フランスでは、ジジェクが言うような、ネオリベと極右の対決が2度繰り返され、3度目は、左派が加わった三つどもえへ。ピケティも関係しているようです。

イタリアでは、極右のポジショニングを、これは、直接でなくとも世界をアンバランスなものにしているかもしれない。

帝国ネグリもなく、時代は一層の変化を混沌の中には、ポストアポカリプス的な時代は、加速主義のような楽観(悲観による楽観)で逃げ切る訳にはいかない。

これはイデオロギー自体の持つ複雑さでしょう。

歴史の評価は、振り返って冷静に考えてみれば、ひどい政治家だったねという、歴史学へと至る過程を経なけれならない。

この歴史的な時間軸が、学問として成立するまで待たなければならないが、世の中の現実のスピードとは、まるでかけ離れた次元にあると、思うような、思わないような内省でもある。

そういう視点では、未来を照らすピケティは良いですね。

不確実性を希望だとは思わない。ヘーゲル的な歴史として、ピケティは哲学者であると、本気で高評価はします。

パンドラの箱。その行方。

おわり。

・・・・・・

注1、ジジェクと読むピケティ

ピケティの処方せん(解決策)は、全くユートピア主義だと思うのだが、インドの民主化プロセスに、将来的な民主主義国家の理想を見いだすのだが、近年の現状は、アジア的な開発独裁のパターンに、類似しているのではないかと。

これでは、よき民主主義国家のポテンシャル(可能性としては、これはあります)を鵜呑みにしてギャンブルをする訳にはいかない。

注2、ヨーロッパの政治学

フランクフルト、通貨マルクの覇権は、二十世紀的なメルセデスについて、大事と小事を区別しなければならなかった。

単一通貨のメリットは、製造業の雇用問題であり、通貨の覇権を、どう扱うかは、今日の課題である。

ドイツは、金融都市フランクフルトではなく、製造業メルセデスを選んだ。

これは、相対的な通貨安を、EU内の平均水準として、扱われる。先進国有利に働く、自由貿易や自由な労働市場の名のもと、帝国主義的な関係(安く雇う)が、どう扱われるかが、課題である。
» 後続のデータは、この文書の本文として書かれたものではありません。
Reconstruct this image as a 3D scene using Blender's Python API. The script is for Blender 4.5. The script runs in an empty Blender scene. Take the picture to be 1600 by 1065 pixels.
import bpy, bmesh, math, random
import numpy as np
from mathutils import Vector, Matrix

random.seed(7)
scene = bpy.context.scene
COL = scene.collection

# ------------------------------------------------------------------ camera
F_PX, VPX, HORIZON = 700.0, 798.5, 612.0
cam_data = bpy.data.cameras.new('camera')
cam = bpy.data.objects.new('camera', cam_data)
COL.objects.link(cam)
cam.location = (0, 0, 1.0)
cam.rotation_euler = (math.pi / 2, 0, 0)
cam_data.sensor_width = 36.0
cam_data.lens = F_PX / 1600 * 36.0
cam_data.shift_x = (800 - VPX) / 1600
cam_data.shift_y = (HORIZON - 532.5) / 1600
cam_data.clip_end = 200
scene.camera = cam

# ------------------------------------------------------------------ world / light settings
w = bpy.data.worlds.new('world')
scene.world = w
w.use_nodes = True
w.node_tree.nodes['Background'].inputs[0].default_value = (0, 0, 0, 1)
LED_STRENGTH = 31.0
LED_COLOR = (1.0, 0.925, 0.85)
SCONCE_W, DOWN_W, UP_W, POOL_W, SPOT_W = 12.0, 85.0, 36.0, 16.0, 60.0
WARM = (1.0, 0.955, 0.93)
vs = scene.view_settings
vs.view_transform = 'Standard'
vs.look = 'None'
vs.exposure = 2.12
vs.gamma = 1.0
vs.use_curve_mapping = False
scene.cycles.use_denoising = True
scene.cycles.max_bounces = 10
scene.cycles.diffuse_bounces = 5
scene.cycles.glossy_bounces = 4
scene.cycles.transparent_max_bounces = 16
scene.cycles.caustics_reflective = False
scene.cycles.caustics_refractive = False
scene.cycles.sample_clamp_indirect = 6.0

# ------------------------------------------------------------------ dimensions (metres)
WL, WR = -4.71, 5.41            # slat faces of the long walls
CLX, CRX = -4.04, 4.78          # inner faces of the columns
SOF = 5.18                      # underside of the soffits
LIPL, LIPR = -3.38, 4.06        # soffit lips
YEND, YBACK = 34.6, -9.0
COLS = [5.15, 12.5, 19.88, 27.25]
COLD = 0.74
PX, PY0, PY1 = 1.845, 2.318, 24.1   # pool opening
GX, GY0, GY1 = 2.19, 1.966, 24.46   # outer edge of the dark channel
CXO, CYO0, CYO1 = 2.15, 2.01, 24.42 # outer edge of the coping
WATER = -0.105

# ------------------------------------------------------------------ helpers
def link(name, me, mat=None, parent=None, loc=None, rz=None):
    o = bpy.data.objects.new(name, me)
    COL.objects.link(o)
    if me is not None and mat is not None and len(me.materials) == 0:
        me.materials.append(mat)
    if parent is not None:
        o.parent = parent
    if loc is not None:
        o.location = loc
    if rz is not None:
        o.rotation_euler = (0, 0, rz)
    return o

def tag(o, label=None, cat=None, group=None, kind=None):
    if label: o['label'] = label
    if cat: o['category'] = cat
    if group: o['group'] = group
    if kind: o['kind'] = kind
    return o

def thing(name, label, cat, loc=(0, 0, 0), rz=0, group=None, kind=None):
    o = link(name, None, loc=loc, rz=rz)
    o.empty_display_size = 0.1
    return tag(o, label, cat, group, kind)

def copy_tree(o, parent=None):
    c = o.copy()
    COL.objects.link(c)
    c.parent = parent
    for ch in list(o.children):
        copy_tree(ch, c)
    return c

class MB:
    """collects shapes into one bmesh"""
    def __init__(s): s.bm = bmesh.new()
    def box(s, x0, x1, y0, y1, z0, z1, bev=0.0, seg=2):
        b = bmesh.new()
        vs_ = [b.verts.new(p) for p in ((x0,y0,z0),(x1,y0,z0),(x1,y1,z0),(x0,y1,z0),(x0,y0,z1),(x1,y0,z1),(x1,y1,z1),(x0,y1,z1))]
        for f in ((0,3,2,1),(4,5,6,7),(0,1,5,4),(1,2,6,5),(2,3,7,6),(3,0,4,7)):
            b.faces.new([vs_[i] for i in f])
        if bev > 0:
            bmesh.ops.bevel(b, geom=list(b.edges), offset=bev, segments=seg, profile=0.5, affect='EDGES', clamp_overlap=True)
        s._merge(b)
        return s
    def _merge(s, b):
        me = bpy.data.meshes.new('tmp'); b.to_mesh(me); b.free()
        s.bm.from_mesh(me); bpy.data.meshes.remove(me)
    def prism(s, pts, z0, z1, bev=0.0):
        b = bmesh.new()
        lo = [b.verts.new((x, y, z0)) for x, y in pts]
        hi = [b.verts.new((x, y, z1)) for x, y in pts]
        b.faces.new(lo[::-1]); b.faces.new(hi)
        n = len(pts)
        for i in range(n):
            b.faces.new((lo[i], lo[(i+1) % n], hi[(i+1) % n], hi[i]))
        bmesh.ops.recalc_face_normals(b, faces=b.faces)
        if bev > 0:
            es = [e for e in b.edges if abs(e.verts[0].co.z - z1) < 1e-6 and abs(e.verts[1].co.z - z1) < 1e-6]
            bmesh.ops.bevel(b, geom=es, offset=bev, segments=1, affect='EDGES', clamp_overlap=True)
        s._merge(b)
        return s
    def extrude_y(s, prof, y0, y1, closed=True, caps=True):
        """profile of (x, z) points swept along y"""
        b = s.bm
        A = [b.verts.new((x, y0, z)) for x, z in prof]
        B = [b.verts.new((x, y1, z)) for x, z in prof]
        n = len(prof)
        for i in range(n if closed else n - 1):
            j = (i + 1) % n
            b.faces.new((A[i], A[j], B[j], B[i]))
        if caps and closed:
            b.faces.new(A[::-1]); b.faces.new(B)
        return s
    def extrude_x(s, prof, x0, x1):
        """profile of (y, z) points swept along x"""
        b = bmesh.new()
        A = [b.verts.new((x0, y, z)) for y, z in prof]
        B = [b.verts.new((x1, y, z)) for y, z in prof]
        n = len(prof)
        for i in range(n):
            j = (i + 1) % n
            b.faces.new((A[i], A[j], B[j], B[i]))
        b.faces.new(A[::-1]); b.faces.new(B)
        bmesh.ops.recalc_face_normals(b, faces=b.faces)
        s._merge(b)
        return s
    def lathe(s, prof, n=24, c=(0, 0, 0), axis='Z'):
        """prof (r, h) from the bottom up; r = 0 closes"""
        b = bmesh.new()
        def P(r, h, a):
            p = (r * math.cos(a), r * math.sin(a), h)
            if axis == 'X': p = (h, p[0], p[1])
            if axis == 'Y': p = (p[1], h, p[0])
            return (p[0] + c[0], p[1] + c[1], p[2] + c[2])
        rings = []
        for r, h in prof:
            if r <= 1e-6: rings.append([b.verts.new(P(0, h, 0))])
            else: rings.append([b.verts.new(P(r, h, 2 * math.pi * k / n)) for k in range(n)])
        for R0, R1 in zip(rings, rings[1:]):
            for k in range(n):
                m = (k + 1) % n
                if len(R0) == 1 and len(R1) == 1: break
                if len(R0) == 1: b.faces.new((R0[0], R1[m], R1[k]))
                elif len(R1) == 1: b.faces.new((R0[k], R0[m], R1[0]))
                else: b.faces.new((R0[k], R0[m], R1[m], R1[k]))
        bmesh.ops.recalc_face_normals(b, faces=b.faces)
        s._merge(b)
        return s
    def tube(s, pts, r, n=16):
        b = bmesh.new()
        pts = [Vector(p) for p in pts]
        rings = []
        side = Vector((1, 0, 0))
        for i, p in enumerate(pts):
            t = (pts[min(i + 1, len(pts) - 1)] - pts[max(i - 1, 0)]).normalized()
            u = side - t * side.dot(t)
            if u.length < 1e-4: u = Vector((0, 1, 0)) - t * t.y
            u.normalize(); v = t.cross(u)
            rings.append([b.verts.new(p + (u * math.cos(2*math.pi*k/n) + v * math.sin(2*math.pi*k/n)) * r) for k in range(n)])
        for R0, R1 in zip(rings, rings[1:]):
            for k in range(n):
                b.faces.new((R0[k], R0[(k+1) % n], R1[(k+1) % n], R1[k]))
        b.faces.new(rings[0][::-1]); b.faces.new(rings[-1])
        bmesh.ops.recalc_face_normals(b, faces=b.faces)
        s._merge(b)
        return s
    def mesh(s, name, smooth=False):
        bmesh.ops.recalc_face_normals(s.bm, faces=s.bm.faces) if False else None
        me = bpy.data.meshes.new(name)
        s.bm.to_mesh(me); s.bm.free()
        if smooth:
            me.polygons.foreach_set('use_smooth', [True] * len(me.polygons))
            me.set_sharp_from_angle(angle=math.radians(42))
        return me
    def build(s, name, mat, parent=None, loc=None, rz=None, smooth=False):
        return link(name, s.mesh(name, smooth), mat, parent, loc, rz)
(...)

ところがグローバルな労働市場による、人の移動は、今日的な問題をまねいてしまった。

ドイツは経済を取り、フランスは政治を取った。

英国は、金融国家として、どこまで変化しても、孤立主義を意識している。エリザベスは、もういない。

この点では、各国の思惑は、主要国だけをとっても、なかなか合意に達しない。拡大するEUにとって、ピケティの解決策として税の公平性は、遅々として進まないと思う。

チェス・ゲームの兵士(フ)の歩みのように。

それでも現状分析(過去)は、さすがである。世界史教科書としてとても良い。ピケティと読む世界史なり。

この点では、映画俳優として役者ピケティよりも、コミックでのピケティは、説得力あるようで媒体の違いを感じる。

そのようなスパイダーマンは、ジョーカーではあり得ず、真面目さもメリットであり個性だとは素朴に思うのです。